Review: Whatever happened to Ibsen’s Nora?

Two actors play in "A Doll's House, Part 2."
Torvald, played by Steven Epp, and Nora, played by Christina Baldwin, confront each other in "A Doll's House, Part 2."
Courtesy of Lauren B. Photography

The whole point of Henrik Ibsen’s powerful play, “A Doll’s House,” is the way it ends. Nora, the hero of the story, leaves. She quits her home, her husband, her children, her lifelong nanny, and especially the role that society wants her to play.

For a housewife in the Norway of 1879 to walk out like that is an act of bravery. She is stepping into a great unknown.

To try to make that unknown known is an act of bravery, too, and that’s what the playwright Lucas Hnath does in “A Doll’s House, Part 2,” now playing at the Jungle Theater.

Hnath spins the story of Nora Helmer 15 years into the future. She might have died in the gutter, but instead she’s become a huge success as a novelist. When Nora arrives for a visit at the home she left, her former nanny observes that she’s been lucky.

“Not resourceful?” Nora counters. In her view, luck had nothing to do with it.

All these years she has been living the life of a feminist revolutionary. She no longer believes in the institution of marriage, and declares that nobody else does, either, “not if they’re being honest with themselves.” Marriage is “more cruel than kind,” she says, predicting the practice will last no more than another 20 or 30 years.

Nora is back because she recently learned that her ex-husband, Torvald, isn’t an ex at all. He never filed the papers to get a divorce. This puts Nora in an untenable position because she has done things only a single woman can get away with.

She’s signed contracts without her husband’s permission. She’s had affairs. And she’s written a semi-autobiographical novel that exposes Torvald for the jerk he was — and possibly still is.

Torvald’s initial reaction to Nora’s return is a glacier’s worth of emotional distance. When he revives enough to have a conversation, he sums up their relationship like this: “I did so much for you. I loved you. And you threw it away.”

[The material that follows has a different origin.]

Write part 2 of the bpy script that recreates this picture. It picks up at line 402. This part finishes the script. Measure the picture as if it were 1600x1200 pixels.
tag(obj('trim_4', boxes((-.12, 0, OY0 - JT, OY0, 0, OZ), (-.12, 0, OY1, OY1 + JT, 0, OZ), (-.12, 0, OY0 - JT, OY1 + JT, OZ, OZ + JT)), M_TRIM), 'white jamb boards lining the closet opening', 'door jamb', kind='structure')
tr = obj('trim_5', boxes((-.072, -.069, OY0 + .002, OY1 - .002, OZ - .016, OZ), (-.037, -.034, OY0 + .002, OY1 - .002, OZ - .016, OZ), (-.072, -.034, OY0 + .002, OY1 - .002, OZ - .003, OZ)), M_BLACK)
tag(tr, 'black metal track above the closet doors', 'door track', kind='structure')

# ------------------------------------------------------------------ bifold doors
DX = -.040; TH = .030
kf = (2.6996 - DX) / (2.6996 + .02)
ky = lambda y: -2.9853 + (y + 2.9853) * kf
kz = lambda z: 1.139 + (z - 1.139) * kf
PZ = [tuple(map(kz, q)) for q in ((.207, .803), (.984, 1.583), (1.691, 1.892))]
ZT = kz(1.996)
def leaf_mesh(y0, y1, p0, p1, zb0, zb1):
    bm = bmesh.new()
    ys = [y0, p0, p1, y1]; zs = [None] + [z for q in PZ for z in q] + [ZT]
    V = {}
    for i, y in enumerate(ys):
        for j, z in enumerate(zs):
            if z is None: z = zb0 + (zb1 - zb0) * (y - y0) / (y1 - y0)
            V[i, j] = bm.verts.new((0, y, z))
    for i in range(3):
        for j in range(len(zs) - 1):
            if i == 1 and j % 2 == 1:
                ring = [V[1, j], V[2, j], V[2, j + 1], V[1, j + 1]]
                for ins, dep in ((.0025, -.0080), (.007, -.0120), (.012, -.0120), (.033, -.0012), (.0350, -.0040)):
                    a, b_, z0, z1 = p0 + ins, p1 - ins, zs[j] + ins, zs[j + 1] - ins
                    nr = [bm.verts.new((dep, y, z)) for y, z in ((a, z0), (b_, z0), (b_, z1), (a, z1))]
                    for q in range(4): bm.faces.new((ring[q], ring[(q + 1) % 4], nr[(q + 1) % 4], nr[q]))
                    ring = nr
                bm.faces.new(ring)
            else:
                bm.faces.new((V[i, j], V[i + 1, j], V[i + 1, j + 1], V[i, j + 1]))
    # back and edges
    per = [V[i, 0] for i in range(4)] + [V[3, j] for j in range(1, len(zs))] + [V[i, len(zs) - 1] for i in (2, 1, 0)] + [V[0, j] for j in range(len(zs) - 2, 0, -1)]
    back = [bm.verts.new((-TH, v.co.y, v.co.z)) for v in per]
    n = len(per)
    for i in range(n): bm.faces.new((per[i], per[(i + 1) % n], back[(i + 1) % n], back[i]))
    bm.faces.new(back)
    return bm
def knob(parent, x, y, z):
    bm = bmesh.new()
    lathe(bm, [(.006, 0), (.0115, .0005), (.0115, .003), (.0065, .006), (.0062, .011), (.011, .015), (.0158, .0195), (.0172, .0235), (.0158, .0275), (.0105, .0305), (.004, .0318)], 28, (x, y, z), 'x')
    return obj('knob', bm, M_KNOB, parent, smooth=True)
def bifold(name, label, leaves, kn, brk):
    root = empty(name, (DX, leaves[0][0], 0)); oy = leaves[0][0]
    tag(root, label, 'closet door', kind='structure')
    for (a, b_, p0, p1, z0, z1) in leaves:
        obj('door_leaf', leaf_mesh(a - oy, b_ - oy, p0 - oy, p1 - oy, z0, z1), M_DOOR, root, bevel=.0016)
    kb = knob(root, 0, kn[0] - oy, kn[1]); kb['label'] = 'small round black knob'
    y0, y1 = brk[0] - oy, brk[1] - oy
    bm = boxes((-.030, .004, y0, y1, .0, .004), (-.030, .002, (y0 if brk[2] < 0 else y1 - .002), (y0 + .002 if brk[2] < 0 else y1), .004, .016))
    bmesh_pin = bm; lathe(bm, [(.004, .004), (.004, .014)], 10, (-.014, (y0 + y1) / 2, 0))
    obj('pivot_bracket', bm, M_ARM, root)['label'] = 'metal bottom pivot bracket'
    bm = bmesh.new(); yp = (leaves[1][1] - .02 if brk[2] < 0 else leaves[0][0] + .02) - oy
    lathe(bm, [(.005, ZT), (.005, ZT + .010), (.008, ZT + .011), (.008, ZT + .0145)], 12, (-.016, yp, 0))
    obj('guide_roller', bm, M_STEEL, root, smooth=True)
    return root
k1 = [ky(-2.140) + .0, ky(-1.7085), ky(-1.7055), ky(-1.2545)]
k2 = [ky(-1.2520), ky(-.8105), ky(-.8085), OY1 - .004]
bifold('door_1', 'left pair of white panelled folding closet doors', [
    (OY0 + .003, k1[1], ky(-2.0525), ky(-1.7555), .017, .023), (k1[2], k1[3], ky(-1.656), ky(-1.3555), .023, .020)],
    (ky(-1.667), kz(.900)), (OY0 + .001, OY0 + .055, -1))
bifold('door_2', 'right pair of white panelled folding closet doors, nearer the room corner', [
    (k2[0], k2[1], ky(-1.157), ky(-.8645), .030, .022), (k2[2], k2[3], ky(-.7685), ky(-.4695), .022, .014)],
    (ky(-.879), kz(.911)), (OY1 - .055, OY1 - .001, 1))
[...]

In other words, Torvald still doesn’t get it. His idea of love was to treat Nora as a plaything, calling her by pet names like “my squirrel” or “little lark.” Nora gave him a 15-year timeout to think about it, but he seems to have spent most of that time pining for the perfect home he can’t have – and never did have.

The years have made Torvald smaller and Nora bigger, setting the stage for a fight that nearly blows the doors off the place. Christina Baldwin’s Nora and Steven Epp’s Torvald rage at each other with an emotional ferocity that Ibsen never allowed their characters.

Speaking of doors, the Helmer apartment’s front door is a tribute to Chelsea Warren’s set design. This is no flimsy piece of painted canvas. It’s a worthy successor to the door that slams at the end of the original “Doll’s House,” known as the slam heard around the world. When this door slams, they can probably hear it in Uptown.

We don’t get to learn the title of Nora’s blockbuster novel, but its subject matter reminded me of another feminist trailblazer, the late author and screenwriter Nora Ephron.

Her autobiographical novel, “Heartburn,” was also a bestseller. Her ex-husband, Carl Bernstein, was said to be furious about his depiction in it, much as Torvald is furious about his. And Ephron used to tell interviewers that she was named after Ibsen’s Nora.

Sequels upon sequels, I wonder what will happen in Part 3. For now, Part 2 continues at the Jungle through Feb. 23.